• [Given request] Extract the listing below in full, unchanged.

• [Information shown]
/---
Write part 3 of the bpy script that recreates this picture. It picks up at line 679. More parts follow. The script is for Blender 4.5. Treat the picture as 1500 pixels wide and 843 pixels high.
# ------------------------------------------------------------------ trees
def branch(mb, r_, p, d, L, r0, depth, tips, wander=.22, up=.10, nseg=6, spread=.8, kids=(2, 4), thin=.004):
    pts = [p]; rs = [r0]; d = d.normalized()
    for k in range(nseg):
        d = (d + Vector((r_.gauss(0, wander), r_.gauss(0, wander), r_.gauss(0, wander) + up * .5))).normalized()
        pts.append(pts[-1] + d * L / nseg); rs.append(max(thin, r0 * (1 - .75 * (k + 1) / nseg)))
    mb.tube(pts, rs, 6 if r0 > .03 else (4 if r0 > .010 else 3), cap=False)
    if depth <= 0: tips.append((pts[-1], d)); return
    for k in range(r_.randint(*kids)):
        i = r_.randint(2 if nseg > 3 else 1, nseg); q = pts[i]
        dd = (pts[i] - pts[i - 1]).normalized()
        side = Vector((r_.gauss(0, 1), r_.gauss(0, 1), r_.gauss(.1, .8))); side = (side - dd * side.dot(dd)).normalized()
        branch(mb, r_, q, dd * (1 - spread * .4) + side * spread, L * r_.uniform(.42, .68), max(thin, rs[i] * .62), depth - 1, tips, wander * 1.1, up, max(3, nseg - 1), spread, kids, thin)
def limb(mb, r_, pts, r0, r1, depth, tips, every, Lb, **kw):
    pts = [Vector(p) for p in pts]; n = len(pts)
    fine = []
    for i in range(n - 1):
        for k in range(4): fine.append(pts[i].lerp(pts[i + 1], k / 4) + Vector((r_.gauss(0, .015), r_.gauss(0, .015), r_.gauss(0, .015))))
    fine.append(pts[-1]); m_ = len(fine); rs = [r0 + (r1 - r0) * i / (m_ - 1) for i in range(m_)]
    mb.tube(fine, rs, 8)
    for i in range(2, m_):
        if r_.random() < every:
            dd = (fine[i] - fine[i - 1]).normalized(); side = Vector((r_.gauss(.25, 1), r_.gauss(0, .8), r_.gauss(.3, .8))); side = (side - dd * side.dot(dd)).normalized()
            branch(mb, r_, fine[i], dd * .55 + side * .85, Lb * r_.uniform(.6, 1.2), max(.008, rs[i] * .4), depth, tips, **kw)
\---
• [Written solution]
Write part 3 of the bpy script that recreates this picture. It picks up at line 679. More parts follow. The script is for Blender 4.5. Treat the picture as 1500 pixels wide and 843 pixels high.
# ------------------------------------------------------------------ trees
def branch(mb, r_, p, d, L, r0, depth, tips, wander=.22, up=.10, nseg=6, spread=.8, kids=(2, 4), thin=.004):
    pts = [p]; rs = [r0]; d = d.normalized()
    for k in range(nseg):
        d = (d + Vector((r_.gauss(0, wander), r_.gauss(0, wander), r_.gauss(0, wander) + up * .5))).normalized()
        pts.append(pts[-1] + d * L / nseg); rs.append(max(thin, r0 * (1 - .75 * (k + 1) / nseg)))
    mb.tube(pts, rs, 6 if r0 > .03 else (4 if r0 > .010 else 3), cap=False)
    if depth <= 0: tips.append((pts[-1], d)); return
    for k in range(r_.randint(*kids)):
        i = r_.randint(2 if nseg > 3 else 1, nseg); q = pts[i]
        dd = (pts[i] - pts[i - 1]).normalized()
        side = Vector((r_.gauss(0, 1), r_.gauss(0, 1), r_.gauss(.1, .8))); side = (side - dd * side.dot(dd)).normalized()
        branch(mb, r_, q, dd * (1 - spread * .4) + side * spread, L * r_.uniform(.42, .68), max(thin, rs[i] * .62), depth - 1, tips, wander * 1.1, up, max(3, nseg - 1), spread, kids, thin)
def limb(mb, r_, pts, r0, r1, depth, tips, every, Lb, **kw):
    pts = [Vector(p) for p in pts]; n = len(pts)
    fine = []
    for i in range(n - 1):
        for k in range(4): fine.append(pts[i].lerp(pts[i + 1], k / 4) + Vector((r_.gauss(0, .015), r_.gauss(0, .015), r_.gauss(0, .015))))
    fine.append(pts[-1]); m_ = len(fine); rs = [r0 + (r1 - r0) * i / (m_ - 1) for i in range(m_)]
    mb.tube(fine, rs, 8)
    for i in range(2, m_):
        if r_.random() < every:
            dd = (fine[i] - fine[i - 1]).normalized(); side = Vector((r_.gauss(.25, 1), r_.gauss(0, .8), r_.gauss(.3, .8))); side = (side - dd * side.dot(dd)).normalized()
            branch(mb, r_, fine[i], dd * .55 + side * .85, Lb * r_.uniform(.6, 1.2), max(.008, rs[i] * .4), depth, tips, **kw)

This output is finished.